Beberapa hari lalu saya misuh-misuh dengan si Papap. Bukan karena si Papap, tapi dengan si Papap. Gara-garanya ada tetangga baru yang saat kenalan bertanya soal pekerjaan saya.
“Kerja di mana.”
“Saya guru.” (iya, jawaban dan pertanyaan gak nyambung, sengaja kok)
“Oh, di mana?”
“Di beberapa tempat.”
“Oh, guru les?”
“Kira-kira begitu.”
“Ngajar apa?”
“Bahasa Inggris.”
“Waaah bahasa Inggrisnya berarti bagus ya!”
Itu pernyataan yang paliiiiiiiiiiiiiiiiiing saya benci seumur hidup!
Maksud saya, orang mengharapkan kemampuan saya seperti apa kalau saya jawab saya guru bahasa Inggris?!
Dan kekesalan saya tentang model pernyataan seperti ini ternyata bukan milik saya seorang.
Barb, sahabat saya, seorang penyanyi choir (paduan suara) profesional yang portfolionya berisi deretan gelar juara di manca negara, juga punya isu serupa. Setiap kali dia menyebutkan bahwa dia penyanyi choir kelompok XYZ, komentar orang adalah?
“Wah, suaranya pasti bagus ya!”
MENURUT LO?!
Misuh-misuh saya ke Papap soal ini bukan yang pertama kali. Seingat saya semenjak saya punya profesi guru bahasa Inggris, dan orang selalu berkomentar begitu, saya lalu ngomel panjang pendek di depan si Papap. Seperti biasa, dari dulu, komentar Papap adalah, “iyain aja, susah ya? Mungkin dia cuma mau kasih pujian.”

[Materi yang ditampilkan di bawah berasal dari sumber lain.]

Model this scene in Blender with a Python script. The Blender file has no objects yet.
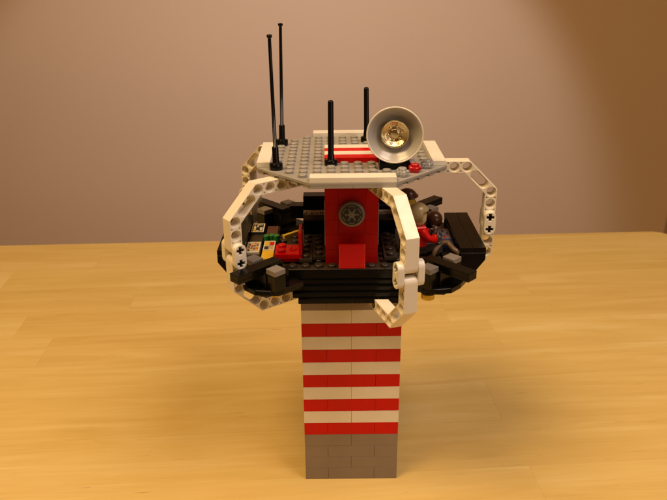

Dear God forgive me for my sin because my answer is always: IYA SUSAAAAAAH!
Entah karena saya mengharapkan orang agak lebih cerdas sedikit dalam berbasa-basi, atau karena emang saya gak kewl orangnya, saya gak pernah bisa menerima komentar seperti itu dengan ikhlas 🙂
Kemarin, saya berkunjung ke blognya Jeng Lita dan terkekeh-kekeh baca postingan yang ini.
Rupanya saya masuk dalam kategori orang gak santai. Gimana caranya supaya bisa lebih santai? Kata si Papap sih, “Iyain aja, kenapa sih?!”